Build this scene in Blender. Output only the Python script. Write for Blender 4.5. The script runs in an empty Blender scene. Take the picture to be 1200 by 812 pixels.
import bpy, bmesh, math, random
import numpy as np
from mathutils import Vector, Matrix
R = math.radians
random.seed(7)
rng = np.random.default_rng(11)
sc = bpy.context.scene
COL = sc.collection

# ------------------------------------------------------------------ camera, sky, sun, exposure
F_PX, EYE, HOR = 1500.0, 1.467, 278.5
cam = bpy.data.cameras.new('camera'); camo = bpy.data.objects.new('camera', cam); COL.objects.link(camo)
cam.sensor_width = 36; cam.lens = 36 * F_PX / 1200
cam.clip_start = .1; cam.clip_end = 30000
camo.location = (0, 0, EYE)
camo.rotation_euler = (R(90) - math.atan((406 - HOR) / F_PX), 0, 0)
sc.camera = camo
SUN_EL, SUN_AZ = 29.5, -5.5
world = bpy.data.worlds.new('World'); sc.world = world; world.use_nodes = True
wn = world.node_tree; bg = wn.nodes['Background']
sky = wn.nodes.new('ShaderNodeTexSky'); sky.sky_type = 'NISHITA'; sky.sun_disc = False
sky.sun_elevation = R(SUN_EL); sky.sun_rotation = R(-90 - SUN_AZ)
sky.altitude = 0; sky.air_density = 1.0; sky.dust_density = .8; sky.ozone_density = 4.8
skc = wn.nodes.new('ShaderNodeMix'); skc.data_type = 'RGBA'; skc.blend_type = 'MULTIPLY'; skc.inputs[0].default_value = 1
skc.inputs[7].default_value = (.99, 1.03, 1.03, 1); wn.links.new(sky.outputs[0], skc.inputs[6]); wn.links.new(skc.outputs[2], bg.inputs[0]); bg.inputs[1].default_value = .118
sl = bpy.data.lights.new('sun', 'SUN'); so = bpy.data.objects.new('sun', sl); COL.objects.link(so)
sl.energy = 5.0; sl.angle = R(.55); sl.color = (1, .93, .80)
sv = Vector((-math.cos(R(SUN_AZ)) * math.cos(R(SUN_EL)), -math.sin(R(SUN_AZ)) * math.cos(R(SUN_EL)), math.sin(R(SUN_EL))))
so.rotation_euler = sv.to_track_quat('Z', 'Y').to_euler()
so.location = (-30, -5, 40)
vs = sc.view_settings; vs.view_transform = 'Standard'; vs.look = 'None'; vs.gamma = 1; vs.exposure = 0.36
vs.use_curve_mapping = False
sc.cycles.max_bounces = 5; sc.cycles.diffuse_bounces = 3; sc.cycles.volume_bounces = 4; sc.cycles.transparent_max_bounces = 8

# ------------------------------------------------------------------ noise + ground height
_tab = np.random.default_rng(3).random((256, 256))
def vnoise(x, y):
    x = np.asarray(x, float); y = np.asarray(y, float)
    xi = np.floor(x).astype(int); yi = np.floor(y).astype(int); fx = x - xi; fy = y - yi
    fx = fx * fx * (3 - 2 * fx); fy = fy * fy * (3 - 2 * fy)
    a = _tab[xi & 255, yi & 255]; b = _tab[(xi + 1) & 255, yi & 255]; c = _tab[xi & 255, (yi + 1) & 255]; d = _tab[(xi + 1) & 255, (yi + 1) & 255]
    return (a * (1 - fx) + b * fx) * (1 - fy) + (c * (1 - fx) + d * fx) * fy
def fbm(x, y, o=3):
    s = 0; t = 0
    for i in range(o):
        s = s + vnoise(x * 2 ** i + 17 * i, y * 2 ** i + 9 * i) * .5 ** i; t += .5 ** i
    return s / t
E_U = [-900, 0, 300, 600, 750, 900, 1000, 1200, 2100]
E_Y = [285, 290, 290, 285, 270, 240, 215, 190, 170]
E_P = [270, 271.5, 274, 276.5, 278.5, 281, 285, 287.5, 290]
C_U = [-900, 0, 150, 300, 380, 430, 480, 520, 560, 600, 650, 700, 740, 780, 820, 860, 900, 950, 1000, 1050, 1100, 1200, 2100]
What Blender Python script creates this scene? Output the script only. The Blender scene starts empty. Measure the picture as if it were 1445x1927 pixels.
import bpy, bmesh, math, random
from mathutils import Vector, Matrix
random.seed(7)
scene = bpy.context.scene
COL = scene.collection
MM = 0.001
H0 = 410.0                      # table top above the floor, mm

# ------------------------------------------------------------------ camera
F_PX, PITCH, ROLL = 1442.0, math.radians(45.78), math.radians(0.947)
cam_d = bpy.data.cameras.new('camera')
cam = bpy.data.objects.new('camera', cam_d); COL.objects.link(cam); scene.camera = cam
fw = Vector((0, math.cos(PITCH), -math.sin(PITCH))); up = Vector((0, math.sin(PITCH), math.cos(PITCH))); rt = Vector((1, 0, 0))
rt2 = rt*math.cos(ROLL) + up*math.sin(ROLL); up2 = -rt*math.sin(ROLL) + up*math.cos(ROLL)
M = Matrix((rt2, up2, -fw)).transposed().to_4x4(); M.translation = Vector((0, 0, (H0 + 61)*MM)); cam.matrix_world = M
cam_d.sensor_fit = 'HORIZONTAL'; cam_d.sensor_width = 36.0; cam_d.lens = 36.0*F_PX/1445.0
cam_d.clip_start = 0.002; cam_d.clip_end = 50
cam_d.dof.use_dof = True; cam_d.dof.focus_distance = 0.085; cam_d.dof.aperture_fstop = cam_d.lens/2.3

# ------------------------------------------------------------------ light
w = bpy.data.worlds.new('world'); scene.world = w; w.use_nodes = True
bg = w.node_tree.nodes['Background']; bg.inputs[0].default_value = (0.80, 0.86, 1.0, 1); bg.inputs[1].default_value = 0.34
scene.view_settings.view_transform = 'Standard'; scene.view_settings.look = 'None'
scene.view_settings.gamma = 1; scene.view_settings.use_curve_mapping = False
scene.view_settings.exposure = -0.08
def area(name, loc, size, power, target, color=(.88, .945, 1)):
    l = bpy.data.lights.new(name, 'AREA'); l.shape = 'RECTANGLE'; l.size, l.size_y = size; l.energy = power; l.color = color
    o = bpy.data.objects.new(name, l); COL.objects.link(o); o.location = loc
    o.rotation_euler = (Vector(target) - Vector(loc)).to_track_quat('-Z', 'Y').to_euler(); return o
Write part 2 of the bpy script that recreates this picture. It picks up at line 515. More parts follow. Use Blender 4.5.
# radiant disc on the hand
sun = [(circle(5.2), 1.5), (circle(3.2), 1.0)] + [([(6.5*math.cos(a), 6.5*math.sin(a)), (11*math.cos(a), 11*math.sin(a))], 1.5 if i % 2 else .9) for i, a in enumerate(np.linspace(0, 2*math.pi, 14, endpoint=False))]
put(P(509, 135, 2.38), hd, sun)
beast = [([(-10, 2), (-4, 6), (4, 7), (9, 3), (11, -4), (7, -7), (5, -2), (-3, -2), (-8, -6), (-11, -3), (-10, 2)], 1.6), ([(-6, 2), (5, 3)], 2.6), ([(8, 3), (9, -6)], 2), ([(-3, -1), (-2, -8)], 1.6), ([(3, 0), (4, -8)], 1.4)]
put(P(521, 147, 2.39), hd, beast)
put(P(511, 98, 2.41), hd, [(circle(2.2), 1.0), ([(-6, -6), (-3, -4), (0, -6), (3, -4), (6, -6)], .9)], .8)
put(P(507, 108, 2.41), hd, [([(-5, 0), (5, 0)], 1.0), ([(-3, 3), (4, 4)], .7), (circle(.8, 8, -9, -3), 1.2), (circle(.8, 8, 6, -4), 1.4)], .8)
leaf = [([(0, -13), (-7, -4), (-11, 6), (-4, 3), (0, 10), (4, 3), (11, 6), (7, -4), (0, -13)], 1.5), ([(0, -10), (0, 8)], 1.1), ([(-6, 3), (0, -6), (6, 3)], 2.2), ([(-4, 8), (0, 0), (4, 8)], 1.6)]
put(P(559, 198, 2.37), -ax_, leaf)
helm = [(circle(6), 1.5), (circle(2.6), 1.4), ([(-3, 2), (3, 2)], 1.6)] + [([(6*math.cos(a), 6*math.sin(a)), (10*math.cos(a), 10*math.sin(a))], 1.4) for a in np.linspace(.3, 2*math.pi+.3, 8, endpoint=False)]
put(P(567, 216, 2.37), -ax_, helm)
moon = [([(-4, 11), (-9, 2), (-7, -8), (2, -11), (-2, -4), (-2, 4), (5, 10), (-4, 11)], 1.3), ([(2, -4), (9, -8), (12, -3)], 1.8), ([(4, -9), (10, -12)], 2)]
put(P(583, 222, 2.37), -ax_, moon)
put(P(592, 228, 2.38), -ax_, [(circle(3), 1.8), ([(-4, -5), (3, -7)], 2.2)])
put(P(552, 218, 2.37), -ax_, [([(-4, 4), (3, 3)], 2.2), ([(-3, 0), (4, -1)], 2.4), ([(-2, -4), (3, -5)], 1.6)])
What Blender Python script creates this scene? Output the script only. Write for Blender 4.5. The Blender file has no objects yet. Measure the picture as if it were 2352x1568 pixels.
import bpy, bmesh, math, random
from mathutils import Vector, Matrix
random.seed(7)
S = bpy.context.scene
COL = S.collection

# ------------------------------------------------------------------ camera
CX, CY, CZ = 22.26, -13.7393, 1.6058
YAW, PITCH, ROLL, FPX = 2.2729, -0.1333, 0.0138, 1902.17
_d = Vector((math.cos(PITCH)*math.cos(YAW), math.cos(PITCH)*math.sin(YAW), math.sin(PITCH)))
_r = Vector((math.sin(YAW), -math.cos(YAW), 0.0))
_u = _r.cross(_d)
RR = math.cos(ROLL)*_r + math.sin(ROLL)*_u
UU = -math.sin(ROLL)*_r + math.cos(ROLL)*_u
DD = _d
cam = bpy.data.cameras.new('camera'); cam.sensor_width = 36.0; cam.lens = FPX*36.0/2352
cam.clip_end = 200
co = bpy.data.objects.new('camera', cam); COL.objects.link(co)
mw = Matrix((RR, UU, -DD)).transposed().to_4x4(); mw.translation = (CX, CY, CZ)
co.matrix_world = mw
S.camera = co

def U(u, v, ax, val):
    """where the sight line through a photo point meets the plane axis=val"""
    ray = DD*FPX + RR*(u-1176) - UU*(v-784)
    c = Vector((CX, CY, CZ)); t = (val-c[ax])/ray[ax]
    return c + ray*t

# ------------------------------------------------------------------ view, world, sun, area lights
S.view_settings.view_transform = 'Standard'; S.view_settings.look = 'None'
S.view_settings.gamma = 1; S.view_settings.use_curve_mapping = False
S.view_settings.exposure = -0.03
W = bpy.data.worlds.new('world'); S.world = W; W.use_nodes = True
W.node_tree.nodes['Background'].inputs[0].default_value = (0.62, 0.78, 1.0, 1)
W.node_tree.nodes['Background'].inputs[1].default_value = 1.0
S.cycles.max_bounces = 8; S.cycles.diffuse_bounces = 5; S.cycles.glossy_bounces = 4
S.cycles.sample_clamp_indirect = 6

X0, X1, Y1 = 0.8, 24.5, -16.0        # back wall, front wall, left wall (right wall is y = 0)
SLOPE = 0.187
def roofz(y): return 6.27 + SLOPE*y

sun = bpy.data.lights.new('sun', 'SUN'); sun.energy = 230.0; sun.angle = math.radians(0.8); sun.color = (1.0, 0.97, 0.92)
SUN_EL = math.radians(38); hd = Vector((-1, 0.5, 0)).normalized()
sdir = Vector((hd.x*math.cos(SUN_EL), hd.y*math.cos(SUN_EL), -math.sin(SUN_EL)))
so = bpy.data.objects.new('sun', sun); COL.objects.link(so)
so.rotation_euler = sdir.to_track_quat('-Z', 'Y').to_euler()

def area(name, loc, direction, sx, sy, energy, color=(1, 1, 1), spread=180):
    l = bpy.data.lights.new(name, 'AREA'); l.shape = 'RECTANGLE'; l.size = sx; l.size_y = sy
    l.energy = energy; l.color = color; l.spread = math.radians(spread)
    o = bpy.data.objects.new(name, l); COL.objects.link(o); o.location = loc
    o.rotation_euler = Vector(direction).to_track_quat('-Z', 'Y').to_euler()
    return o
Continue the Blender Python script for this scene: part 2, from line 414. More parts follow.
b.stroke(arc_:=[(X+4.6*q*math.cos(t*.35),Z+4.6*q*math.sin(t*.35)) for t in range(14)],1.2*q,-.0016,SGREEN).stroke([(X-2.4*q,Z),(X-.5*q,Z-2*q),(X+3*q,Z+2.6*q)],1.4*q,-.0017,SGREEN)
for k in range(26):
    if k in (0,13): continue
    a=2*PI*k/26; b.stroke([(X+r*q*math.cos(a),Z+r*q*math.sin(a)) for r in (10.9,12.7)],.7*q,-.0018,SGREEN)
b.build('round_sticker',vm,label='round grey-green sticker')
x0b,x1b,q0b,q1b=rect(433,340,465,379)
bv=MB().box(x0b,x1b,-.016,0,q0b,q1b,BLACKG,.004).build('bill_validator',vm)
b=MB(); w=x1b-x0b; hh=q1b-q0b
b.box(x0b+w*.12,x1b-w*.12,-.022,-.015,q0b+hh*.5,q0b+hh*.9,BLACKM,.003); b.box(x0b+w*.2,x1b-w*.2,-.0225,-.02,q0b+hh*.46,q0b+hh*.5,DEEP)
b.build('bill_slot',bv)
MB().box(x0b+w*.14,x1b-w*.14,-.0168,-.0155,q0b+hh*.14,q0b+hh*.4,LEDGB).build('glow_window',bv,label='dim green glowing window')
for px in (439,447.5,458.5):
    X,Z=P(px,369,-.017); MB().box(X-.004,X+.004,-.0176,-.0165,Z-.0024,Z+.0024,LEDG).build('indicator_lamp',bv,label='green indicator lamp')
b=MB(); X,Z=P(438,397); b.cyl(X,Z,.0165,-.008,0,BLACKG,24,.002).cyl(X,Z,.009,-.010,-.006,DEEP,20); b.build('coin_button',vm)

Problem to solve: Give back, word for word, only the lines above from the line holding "Write part 2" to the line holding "-4), (3, -5)], 1.6)])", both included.

Output for this exercise:
Write part 2 of the bpy script that recreates this picture. It picks up at line 515. More parts follow. Use Blender 4.5.
# radiant disc on the hand
sun = [(circle(5.2), 1.5), (circle(3.2), 1.0)] + [([(6.5*math.cos(a), 6.5*math.sin(a)), (11*math.cos(a), 11*math.sin(a))], 1.5 if i % 2 else .9) for i, a in enumerate(np.linspace(0, 2*math.pi, 14, endpoint=False))]
put(P(509, 135, 2.38), hd, sun)
beast = [([(-10, 2), (-4, 6), (4, 7), (9, 3), (11, -4), (7, -7), (5, -2), (-3, -2), (-8, -6), (-11, -3), (-10, 2)], 1.6), ([(-6, 2), (5, 3)], 2.6), ([(8, 3), (9, -6)], 2), ([(-3, -1), (-2, -8)], 1.6), ([(3, 0), (4, -8)], 1.4)]
put(P(521, 147, 2.39), hd, beast)
put(P(511, 98, 2.41), hd, [(circle(2.2), 1.0), ([(-6, -6), (-3, -4), (0, -6), (3, -4), (6, -6)], .9)], .8)
put(P(507, 108, 2.41), hd, [([(-5, 0), (5, 0)], 1.0), ([(-3, 3), (4, 4)], .7), (circle(.8, 8, -9, -3), 1.2), (circle(.8, 8, 6, -4), 1.4)], .8)
leaf = [([(0, -13), (-7, -4), (-11, 6), (-4, 3), (0, 10), (4, 3), (11, 6), (7, -4), (0, -13)], 1.5), ([(0, -10), (0, 8)], 1.1), ([(-6, 3), (0, -6), (6, 3)], 2.2), ([(-4, 8), (0, 0), (4, 8)], 1.6)]
put(P(559, 198, 2.37), -ax_, leaf)
helm = [(circle(6), 1.5), (circle(2.6), 1.4), ([(-3, 2), (3, 2)], 1.6)] + [([(6*math.cos(a), 6*math.sin(a)), (10*math.cos(a), 10*math.sin(a))], 1.4) for a in np.linspace(.3, 2*math.pi+.3, 8, endpoint=False)]
put(P(567, 216, 2.37), -ax_, helm)
moon = [([(-4, 11), (-9, 2), (-7, -8), (2, -11), (-2, -4), (-2, 4), (5, 10), (-4, 11)], 1.3), ([(2, -4), (9, -8), (12, -3)], 1.8), ([(4, -9), (10, -12)], 2)]
put(P(583, 222, 2.37), -ax_, moon)
put(P(592, 228, 2.38), -ax_, [(circle(3), 1.8), ([(-4, -5), (3, -7)], 2.2)])
put(P(552, 218, 2.37), -ax_, [([(-4, 4), (3, 3)], 2.2), ([(-3, 0), (4, -1)], 2.4), ([(-2, -4), (3, -5)], 1.6)])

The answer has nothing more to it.